Recorded information –
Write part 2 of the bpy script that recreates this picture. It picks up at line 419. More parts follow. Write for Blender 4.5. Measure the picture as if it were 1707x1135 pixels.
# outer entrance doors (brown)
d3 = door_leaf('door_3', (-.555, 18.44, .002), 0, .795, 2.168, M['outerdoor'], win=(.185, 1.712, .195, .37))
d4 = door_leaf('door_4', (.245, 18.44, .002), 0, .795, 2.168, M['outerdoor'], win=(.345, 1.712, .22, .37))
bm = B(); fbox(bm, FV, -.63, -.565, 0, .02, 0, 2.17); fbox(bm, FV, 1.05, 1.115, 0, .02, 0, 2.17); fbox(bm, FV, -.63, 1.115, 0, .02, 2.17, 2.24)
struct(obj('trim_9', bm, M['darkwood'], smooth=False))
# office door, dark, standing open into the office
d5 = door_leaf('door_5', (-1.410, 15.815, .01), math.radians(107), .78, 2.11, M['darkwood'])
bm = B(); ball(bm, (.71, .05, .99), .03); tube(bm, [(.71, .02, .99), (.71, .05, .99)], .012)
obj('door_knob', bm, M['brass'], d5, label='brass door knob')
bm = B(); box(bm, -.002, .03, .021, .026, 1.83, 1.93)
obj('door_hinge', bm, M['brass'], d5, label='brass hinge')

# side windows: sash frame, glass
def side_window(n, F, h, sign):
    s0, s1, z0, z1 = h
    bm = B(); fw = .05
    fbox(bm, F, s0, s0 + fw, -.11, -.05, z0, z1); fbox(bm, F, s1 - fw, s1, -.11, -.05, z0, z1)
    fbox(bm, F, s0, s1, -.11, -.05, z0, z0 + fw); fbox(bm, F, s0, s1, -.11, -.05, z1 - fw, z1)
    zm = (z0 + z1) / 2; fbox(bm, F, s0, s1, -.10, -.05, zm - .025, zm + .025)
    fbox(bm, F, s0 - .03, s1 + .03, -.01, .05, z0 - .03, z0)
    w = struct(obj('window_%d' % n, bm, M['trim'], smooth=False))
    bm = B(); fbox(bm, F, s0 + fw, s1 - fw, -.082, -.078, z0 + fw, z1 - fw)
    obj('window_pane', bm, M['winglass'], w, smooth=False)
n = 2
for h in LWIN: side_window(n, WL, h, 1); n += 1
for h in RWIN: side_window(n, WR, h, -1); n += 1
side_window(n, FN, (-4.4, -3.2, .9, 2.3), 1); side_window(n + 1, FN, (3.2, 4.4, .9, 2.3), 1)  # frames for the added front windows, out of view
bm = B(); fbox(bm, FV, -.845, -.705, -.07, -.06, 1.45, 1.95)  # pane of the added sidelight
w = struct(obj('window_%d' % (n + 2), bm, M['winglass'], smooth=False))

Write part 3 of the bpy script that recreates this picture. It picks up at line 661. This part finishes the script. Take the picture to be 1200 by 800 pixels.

Problem description – Make an exact copy of the material above.

Exercise result –
Write part 2 of the bpy script that recreates this picture. It picks up at line 419. More parts follow. Write for Blender 4.5. Measure the picture as if it were 1707x1135 pixels.
# outer entrance doors (brown)
d3 = door_leaf('door_3', (-.555, 18.44, .002), 0, .795, 2.168, M['outerdoor'], win=(.185, 1.712, .195, .37))
d4 = door_leaf('door_4', (.245, 18.44, .002), 0, .795, 2.168, M['outerdoor'], win=(.345, 1.712, .22, .37))
bm = B(); fbox(bm, FV, -.63, -.565, 0, .02, 0, 2.17); fbox(bm, FV, 1.05, 1.115, 0, .02, 0, 2.17); fbox(bm, FV, -.63, 1.115, 0, .02, 2.17, 2.24)
struct(obj('trim_9', bm, M['darkwood'], smooth=False))
# office door, dark, standing open into the office
d5 = door_leaf('door_5', (-1.410, 15.815, .01), math.radians(107), .78, 2.11, M['darkwood'])
bm = B(); ball(bm, (.71, .05, .99), .03); tube(bm, [(.71, .02, .99), (.71, .05, .99)], .012)
obj('door_knob', bm, M['brass'], d5, label='brass door knob')
bm = B(); box(bm, -.002, .03, .021, .026, 1.83, 1.93)
obj('door_hinge', bm, M['brass'], d5, label='brass hinge')

# side windows: sash frame, glass
def side_window(n, F, h, sign):
    s0, s1, z0, z1 = h
    bm = B(); fw = .05
    fbox(bm, F, s0, s0 + fw, -.11, -.05, z0, z1); fbox(bm, F, s1 - fw, s1, -.11, -.05, z0, z1)
    fbox(bm, F, s0, s1, -.11, -.05, z0, z0 + fw); fbox(bm, F, s0, s1, -.11, -.05, z1 - fw, z1)
    zm = (z0 + z1) / 2; fbox(bm, F, s0, s1, -.10, -.05, zm - .025, zm + .025)
    fbox(bm, F, s0 - .03, s1 + .03, -.01, .05, z0 - .03, z0)
    w = struct(obj('window_%d' % n, bm, M['trim'], smooth=False))
    bm = B(); fbox(bm, F, s0 + fw, s1 - fw, -.082, -.078, z0 + fw, z1 - fw)
    obj('window_pane', bm, M['winglass'], w, smooth=False)
n = 2
for h in LWIN: side_window(n, WL, h, 1); n += 1
for h in RWIN: side_window(n, WR, h, -1); n += 1
side_window(n, FN, (-4.4, -3.2, .9, 2.3), 1); side_window(n + 1, FN, (3.2, 4.4, .9, 2.3), 1)  # frames for the added front windows, out of view
bm = B(); fbox(bm, FV, -.845, -.705, -.07, -.06, 1.45, 1.95)  # pane of the added sidelight
w = struct(obj('window_%d' % (n + 2), bm, M['winglass'], smooth=False))

Write part 3 of the bpy script that recreates this picture. It picks up at line 661. This part finishes the script. Take the picture to be 1200 by 800 pixels.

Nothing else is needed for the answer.